Mais surtout on ne peut pardonner à Niels Schneider une diction presque toujours calamiteuse qui nous empêche, même avec la meilleure oreille musicale ou délicate qui soit, de saisir ses paroles. S’il fut un supposé génie du journalisme de guerre et reporter courageux, ça nous échappe alors forcément. La plus belle des quelques bouleversantes scènes, celle du mioche dont un franc-tireur fait impitoyablement sauter la cervelle aurait dû être mise en entrée en matière, scène-choc idéale pour ce film violent, et le scénario réorganisé pour montrer le degré de démence des belligérants avec leurs revendications ou positions plus nettement, car, à 28 ans de distance, peu de jeunes comprendront cet étrange plaidoyer journalistique assez désespérant.
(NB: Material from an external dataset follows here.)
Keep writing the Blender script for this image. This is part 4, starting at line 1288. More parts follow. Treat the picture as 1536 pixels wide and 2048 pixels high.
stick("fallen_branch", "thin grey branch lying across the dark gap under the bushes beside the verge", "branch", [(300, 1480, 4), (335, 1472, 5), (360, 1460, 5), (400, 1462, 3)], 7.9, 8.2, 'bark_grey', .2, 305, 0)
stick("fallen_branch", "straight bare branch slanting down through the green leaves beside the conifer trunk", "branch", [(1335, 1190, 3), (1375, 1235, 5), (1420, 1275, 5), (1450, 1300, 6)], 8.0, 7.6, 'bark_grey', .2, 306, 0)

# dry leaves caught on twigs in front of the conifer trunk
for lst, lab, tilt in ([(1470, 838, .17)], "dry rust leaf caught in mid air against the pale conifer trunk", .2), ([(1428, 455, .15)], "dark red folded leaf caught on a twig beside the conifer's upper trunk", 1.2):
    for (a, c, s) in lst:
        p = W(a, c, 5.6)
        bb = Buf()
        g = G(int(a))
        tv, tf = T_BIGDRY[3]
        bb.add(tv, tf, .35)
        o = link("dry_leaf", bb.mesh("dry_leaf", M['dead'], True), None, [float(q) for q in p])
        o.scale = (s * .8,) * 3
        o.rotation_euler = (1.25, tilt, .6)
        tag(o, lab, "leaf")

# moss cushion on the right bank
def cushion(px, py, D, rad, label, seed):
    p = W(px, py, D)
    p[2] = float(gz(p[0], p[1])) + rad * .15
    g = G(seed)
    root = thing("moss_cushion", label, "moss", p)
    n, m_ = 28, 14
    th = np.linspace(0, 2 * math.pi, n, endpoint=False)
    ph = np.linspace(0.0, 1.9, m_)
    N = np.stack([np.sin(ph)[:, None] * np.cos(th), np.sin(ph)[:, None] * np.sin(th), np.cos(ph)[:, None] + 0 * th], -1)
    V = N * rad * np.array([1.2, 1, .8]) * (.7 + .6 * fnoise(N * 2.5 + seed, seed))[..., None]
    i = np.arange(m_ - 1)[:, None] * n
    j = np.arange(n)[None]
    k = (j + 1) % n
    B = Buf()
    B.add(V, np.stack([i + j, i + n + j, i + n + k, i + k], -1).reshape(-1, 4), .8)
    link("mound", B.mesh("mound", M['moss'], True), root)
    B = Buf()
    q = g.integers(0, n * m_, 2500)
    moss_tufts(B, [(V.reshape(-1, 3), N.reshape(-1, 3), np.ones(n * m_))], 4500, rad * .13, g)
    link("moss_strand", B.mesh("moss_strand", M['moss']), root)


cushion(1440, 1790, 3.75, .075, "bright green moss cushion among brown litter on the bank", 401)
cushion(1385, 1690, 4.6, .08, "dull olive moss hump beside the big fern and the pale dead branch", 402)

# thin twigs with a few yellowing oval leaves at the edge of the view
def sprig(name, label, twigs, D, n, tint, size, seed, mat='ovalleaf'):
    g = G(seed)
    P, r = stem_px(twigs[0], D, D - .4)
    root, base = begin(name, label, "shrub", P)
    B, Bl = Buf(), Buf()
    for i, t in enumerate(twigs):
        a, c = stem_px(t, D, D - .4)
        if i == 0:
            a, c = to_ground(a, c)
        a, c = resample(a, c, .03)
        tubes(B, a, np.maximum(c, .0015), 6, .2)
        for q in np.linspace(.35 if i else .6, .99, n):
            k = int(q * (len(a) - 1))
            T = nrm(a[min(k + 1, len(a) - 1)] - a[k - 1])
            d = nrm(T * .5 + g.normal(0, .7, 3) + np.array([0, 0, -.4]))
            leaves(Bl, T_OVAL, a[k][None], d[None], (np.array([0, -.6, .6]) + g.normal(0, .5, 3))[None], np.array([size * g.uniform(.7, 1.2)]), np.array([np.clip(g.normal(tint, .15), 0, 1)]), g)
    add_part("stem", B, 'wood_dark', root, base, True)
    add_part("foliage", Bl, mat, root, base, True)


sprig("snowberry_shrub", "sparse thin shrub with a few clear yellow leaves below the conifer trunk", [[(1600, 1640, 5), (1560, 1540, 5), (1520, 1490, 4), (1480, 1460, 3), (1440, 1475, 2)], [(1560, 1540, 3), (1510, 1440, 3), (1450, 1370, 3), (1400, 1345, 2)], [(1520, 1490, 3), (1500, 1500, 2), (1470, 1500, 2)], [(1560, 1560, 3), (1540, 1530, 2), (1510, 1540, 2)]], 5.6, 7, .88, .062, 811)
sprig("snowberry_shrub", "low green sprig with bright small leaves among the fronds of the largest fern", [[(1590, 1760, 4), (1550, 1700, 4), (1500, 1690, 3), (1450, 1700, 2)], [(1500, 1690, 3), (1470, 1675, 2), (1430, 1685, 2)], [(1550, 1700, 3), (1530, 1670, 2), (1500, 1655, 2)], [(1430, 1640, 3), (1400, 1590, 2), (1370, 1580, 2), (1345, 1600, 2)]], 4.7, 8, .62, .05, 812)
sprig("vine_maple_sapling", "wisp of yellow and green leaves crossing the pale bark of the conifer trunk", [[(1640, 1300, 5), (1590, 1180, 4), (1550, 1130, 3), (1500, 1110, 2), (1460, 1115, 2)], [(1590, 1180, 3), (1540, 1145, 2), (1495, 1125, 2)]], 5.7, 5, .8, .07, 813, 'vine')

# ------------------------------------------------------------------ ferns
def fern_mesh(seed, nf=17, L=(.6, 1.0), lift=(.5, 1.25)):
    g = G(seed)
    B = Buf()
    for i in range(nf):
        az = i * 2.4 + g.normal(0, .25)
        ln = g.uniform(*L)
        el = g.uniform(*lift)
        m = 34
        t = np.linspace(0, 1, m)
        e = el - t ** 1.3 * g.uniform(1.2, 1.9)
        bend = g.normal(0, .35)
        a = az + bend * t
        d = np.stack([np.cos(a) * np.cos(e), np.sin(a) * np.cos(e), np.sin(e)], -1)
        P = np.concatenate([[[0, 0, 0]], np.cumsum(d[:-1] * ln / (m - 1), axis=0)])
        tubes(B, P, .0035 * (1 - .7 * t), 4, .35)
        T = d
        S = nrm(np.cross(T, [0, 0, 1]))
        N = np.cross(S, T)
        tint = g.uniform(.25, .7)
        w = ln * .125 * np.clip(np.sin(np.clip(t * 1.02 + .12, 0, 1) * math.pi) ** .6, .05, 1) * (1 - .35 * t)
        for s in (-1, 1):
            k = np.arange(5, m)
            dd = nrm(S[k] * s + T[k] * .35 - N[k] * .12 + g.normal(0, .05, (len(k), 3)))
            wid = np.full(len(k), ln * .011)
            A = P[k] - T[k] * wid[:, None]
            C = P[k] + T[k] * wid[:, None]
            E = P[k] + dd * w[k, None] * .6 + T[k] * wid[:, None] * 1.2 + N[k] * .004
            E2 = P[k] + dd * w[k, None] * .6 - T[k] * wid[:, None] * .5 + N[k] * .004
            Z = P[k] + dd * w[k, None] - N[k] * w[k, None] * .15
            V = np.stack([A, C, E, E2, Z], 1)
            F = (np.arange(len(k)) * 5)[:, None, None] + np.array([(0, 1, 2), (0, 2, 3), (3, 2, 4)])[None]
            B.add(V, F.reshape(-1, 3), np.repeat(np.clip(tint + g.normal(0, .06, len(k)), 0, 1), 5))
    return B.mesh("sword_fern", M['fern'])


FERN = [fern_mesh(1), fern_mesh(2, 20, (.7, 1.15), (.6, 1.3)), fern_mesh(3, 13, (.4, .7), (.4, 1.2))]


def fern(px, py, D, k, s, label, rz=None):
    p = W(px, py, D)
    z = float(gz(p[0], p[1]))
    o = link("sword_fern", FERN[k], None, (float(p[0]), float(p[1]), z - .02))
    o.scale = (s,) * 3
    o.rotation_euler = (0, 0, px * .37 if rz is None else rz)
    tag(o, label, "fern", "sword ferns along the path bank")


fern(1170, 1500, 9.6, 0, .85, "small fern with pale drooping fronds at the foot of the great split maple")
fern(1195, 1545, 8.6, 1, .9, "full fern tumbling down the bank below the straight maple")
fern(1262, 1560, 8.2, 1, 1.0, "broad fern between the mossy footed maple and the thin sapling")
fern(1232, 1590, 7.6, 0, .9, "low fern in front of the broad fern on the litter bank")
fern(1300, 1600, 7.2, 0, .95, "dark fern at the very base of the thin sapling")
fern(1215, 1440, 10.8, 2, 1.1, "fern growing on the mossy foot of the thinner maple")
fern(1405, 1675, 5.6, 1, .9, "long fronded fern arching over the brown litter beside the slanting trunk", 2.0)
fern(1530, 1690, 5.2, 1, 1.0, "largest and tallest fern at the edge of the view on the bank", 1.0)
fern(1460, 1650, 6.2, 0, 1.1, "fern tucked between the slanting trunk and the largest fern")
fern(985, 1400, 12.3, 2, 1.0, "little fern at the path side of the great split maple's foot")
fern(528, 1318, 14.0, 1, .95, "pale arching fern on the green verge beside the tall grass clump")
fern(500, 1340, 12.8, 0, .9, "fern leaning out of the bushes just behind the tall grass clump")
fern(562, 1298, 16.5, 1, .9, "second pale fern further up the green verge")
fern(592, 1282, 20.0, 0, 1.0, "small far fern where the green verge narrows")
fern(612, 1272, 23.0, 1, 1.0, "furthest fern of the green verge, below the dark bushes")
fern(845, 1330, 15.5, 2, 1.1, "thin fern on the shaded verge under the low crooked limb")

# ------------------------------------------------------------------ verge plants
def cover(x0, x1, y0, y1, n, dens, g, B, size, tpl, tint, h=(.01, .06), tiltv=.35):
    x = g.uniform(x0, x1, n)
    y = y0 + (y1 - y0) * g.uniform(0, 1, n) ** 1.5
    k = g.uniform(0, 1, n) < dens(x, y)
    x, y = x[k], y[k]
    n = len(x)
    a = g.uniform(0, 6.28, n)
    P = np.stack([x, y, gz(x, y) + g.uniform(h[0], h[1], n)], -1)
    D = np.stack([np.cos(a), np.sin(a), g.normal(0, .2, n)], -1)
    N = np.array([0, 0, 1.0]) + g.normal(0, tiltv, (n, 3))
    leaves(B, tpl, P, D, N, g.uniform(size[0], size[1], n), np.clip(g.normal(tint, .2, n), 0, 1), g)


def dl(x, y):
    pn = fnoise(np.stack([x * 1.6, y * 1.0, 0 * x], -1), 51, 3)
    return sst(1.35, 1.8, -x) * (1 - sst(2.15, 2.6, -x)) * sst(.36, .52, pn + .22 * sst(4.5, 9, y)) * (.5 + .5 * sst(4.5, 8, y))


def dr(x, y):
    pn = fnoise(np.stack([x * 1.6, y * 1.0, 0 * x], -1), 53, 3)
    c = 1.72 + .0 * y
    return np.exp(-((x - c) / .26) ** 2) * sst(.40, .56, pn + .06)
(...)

Pour ceux qui ont connu Paul Marchand comme reporter et en gardent authentiquement un souvenir net, peut-être son héroïsme un peu douteux poindra t-il à l’horizon. Ajoutons que comme Schneider campe dans ce film un garçon plutôt foncé voire noiraud et que toute sa pigmentation faciale à lui et sa physionomie est celle d’un blond de Syracuse pour prendre une métaphore, beaucoup trop beau pour le faciès que Marchand détenait d’ailleurs, c’est encore là beaucoup de choses qu’il faut avaler sans arrière-pensée. L’ennui nous gagne, la lassitude de ne pas se trouver captivé par cette histoire de génocide mal construite (même si les scénaristes ont admis avoir dû, dépassés, disent-ils, demander à Marchand lui-même d’organiser la logique des événements épars pour les rendre plus palpables). Niels Schneider joue cependant dans au moins trois films à l’affiche du festival Cinémania et donc nous surveillerons ces autres investissements de l’écran par la vedette québécoise.